HSBC analyst Erwan Rambourg made the call, upgrading Nike stock to a “Buy” last week because:

“Health is one of the key concerns of consumers for the future and whether it’s actually practicing sports or wearing sporting goods because it makes you feel better about yourself, we do not believe the appetite for those products is about to wane.”

Initially, the logic makes sense. After a second read-through of his bullish thesis on Nike stock, however, questions surface.

Chief among them? If wearing athletic apparel first and foremost makes you “feel better about yourself,” can it actually be true that “health is one of the key concerns of consumers” going forward? The answer to the question is a little fuzzy.

Granted, it’s easy to pick apart word-choices that in retrospect might make for a less-than-watertight argument. Three years ago when the athletic apparel craze was most frenzied, nobody would have batted an eye at such a comment. After all, analysts have to say something. It’s not always easy to explain a feeling with words.

In light of other recent comments about the athleisure trend though, the if/then corollaries have to be bulletproof for Nike stock to hold up. This upgrade doesn’t exactly stand up to the headwinds apparently blowing all around it.

Reality Check

Wells Fargo analyst Tom Nikic had the guts to be one of the first to say it late last year, explaining:

“The athletic apparel/footwear space was one of the strongest sub-sectors in our group coming out of the recession; but after an impressive multi-year growth cycle, we see several areas for concern that are not only likely weighing on the industry, but also have the potential to accelerate.”

In the meantime we’ve learned that  athletic wear sales in the United States only grew 2% from 2016’s levels in 2017, with denim sales (of all things) perking up again.

Under Armour, Lululemon, Nike and adidas AG (ADR) (OTCMKTS:ADDYY) are all still growing their top lines, mind you, and for the most part are growing their bottom lines.

Take a closer look at what those companies are being forced to do to keep up their growth pace though. Under Armour is being forced to tap into the international market more aggressively than it ever has before, as growth opportunities in the United States just aren’t there.

Meanwhile, Lululemon is developing athleisure lines for men after years of catering to only women. It’s going to take some stunningly effective marketing to convince male consumers it’s not a brand aimed at women.

The underlying problem only a few people are talking about? A saturated market.

GlobalData Retail Managing Director Neil Saunders saw the problem developing nearly a year ago, observing:

“The problem with the athleisure market isn’t so much that demand is dropping off a cliff, it’s more that supply is excessive and demand is not quite what it once was.”

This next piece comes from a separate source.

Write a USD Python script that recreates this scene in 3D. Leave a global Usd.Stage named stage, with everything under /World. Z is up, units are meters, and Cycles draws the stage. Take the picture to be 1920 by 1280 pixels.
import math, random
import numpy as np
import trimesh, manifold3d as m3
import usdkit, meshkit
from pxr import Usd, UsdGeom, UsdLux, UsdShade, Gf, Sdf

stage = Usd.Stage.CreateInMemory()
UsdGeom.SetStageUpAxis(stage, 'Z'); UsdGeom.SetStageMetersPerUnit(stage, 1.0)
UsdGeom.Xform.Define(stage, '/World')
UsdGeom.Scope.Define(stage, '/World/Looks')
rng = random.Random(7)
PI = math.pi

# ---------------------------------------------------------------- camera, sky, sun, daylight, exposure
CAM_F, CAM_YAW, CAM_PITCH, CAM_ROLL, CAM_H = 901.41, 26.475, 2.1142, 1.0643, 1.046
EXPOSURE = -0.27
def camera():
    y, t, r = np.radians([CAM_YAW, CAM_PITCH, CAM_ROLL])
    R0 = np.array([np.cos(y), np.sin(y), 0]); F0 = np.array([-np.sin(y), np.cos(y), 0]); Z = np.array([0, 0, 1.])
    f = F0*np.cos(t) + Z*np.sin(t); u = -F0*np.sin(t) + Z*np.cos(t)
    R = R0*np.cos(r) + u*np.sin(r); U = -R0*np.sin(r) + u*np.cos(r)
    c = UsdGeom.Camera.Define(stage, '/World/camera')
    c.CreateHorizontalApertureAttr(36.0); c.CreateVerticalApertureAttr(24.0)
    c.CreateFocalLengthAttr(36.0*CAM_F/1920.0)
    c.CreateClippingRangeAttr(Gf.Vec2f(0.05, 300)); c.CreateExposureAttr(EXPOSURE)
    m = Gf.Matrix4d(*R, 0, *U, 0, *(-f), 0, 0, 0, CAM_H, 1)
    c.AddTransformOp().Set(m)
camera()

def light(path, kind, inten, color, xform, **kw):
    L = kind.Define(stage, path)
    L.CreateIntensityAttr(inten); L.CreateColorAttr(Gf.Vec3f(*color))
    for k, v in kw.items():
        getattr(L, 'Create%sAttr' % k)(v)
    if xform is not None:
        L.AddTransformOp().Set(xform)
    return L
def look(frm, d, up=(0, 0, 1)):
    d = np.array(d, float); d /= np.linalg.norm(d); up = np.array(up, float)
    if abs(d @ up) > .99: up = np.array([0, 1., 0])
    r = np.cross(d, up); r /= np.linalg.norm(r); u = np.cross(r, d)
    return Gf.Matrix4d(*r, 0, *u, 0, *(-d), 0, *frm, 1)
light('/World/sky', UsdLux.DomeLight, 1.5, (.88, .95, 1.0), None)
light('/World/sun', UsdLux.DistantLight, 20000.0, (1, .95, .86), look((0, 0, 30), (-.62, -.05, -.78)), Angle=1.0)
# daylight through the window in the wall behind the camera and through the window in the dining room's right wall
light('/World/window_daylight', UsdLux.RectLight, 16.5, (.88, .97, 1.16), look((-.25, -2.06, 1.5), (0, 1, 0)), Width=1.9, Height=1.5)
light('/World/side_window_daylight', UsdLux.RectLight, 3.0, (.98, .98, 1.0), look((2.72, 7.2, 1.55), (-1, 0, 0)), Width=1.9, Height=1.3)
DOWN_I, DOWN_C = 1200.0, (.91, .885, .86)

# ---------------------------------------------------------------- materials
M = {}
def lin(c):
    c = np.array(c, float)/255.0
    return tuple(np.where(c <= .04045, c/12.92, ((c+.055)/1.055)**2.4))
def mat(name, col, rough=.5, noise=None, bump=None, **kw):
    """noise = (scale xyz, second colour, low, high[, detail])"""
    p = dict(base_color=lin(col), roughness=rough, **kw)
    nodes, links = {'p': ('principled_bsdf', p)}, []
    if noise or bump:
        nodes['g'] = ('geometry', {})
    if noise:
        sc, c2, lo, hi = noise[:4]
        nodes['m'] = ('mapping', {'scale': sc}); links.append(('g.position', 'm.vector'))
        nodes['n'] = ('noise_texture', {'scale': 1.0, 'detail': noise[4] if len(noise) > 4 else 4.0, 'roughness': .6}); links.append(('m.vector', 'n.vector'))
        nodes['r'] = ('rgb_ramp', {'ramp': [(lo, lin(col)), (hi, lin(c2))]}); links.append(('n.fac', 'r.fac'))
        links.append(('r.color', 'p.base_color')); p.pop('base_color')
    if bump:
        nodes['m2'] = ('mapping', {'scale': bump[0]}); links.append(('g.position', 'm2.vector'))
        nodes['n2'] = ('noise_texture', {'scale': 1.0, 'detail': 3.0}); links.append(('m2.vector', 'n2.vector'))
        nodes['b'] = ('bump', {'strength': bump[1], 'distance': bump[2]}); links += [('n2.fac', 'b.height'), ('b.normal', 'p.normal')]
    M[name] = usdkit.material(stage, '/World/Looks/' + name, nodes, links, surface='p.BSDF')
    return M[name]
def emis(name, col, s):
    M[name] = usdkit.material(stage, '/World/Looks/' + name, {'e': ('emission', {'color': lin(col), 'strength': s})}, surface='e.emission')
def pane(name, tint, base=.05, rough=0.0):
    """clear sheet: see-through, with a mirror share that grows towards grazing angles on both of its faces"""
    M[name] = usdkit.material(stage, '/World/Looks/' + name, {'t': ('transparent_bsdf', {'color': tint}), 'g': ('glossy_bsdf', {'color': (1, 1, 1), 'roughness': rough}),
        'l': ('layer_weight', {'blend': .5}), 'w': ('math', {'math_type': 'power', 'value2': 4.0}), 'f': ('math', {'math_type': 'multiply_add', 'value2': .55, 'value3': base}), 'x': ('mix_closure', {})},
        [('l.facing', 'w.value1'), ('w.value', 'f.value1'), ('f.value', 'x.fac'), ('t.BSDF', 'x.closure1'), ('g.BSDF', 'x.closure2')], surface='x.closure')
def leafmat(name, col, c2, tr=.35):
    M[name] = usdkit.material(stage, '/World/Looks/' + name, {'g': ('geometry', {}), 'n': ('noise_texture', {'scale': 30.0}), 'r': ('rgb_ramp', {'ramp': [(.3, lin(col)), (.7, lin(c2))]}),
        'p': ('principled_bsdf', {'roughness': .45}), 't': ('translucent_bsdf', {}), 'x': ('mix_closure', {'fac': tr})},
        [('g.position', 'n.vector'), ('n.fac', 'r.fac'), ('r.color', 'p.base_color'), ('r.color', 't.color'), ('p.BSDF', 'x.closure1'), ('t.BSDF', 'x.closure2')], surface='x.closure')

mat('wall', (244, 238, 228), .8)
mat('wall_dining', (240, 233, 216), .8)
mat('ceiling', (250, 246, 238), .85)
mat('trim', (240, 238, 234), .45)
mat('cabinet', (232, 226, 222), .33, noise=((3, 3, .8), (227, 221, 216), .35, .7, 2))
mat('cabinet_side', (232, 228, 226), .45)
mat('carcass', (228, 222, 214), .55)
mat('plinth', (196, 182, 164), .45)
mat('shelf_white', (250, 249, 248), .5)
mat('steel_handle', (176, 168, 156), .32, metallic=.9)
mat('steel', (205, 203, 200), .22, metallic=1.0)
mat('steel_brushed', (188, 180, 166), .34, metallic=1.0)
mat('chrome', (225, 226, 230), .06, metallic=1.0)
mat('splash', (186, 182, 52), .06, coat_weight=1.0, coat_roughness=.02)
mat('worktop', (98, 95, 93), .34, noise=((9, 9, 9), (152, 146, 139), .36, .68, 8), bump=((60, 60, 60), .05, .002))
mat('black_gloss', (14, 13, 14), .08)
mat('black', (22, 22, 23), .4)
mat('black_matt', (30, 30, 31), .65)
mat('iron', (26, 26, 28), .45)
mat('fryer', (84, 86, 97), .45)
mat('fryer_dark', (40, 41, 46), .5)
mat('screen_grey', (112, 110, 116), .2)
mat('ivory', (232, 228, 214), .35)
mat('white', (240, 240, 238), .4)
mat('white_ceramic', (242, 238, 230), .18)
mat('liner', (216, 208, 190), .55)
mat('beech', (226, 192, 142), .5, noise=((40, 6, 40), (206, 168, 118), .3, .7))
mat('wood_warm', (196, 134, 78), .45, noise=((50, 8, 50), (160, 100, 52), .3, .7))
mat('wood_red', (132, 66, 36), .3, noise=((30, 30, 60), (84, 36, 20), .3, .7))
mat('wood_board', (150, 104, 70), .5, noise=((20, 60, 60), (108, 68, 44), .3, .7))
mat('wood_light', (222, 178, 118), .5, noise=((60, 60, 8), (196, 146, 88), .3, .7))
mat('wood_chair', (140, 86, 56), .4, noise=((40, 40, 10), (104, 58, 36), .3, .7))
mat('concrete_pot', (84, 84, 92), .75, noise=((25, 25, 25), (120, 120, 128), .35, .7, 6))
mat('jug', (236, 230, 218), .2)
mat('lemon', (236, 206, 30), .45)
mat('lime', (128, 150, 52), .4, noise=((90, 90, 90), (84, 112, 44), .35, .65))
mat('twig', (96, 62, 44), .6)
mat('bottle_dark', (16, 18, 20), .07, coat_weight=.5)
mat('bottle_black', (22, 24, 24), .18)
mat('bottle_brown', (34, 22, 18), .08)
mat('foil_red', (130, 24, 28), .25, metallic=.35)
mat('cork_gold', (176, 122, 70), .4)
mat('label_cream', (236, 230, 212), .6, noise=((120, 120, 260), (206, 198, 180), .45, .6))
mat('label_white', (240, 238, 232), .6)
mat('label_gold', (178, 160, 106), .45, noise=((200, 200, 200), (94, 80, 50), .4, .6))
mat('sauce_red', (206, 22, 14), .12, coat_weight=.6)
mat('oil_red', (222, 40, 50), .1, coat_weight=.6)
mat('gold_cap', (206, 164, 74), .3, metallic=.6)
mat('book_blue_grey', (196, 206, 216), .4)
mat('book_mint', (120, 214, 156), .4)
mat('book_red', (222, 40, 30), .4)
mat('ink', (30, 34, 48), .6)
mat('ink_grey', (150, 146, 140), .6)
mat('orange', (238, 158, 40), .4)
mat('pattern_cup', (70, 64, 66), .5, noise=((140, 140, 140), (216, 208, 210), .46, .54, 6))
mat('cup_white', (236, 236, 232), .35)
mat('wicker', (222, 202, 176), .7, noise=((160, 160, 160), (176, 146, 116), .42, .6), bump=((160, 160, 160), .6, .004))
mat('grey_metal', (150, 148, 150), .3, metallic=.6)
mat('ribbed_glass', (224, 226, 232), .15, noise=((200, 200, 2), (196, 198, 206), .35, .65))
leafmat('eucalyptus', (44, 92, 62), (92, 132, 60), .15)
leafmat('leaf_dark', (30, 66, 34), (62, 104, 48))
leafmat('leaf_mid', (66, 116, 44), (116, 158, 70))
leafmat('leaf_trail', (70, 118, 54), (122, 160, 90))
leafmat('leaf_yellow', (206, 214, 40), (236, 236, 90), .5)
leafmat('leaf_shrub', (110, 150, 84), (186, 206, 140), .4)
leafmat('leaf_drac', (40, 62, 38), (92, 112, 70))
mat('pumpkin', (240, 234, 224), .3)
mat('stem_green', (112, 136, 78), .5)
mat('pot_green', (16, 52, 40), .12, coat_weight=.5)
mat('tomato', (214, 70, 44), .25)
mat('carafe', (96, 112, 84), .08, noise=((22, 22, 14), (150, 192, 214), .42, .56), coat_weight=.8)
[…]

Nike and adidas are running into the same headwind, even if not as evidently. Throw in the fact that while most people in the United States say they want to live a healthier style but still never actually do anything to achieve that goal, Rambourg’s premise that “health is one of the key concerns” for today’s consumers doesn’t necessarily translate into revenue growth.

Bottom Line for Nike Stock

Don’t mentally move all the way over to the bearish end of the Nike’s bullish-bearish spectrum. This is still the most recognizable name in the athletic apparel business, and clearly there are always going to be consumers looking for yoga pants and athletic shoes,  even if they’re not using them for their intended purpose.

On the other hand, nearly all trends are cyclical, moving back and forth between ‘red hot’ and ‘just so-so.’ Nothing breeds competition like a little success, and all the key players in this field ramped-up their production just as the athleisure and Athletic apparel frenzies were peaking. There’s a reason every name in this business has been struggling a little too much of late.

Just something to think about, if you were assuming the athleisure apparel craze that had been helping Nike stock was never going to end. Consumers have relatively short attention spans, and are forever looking for the next mania to spend time and money on.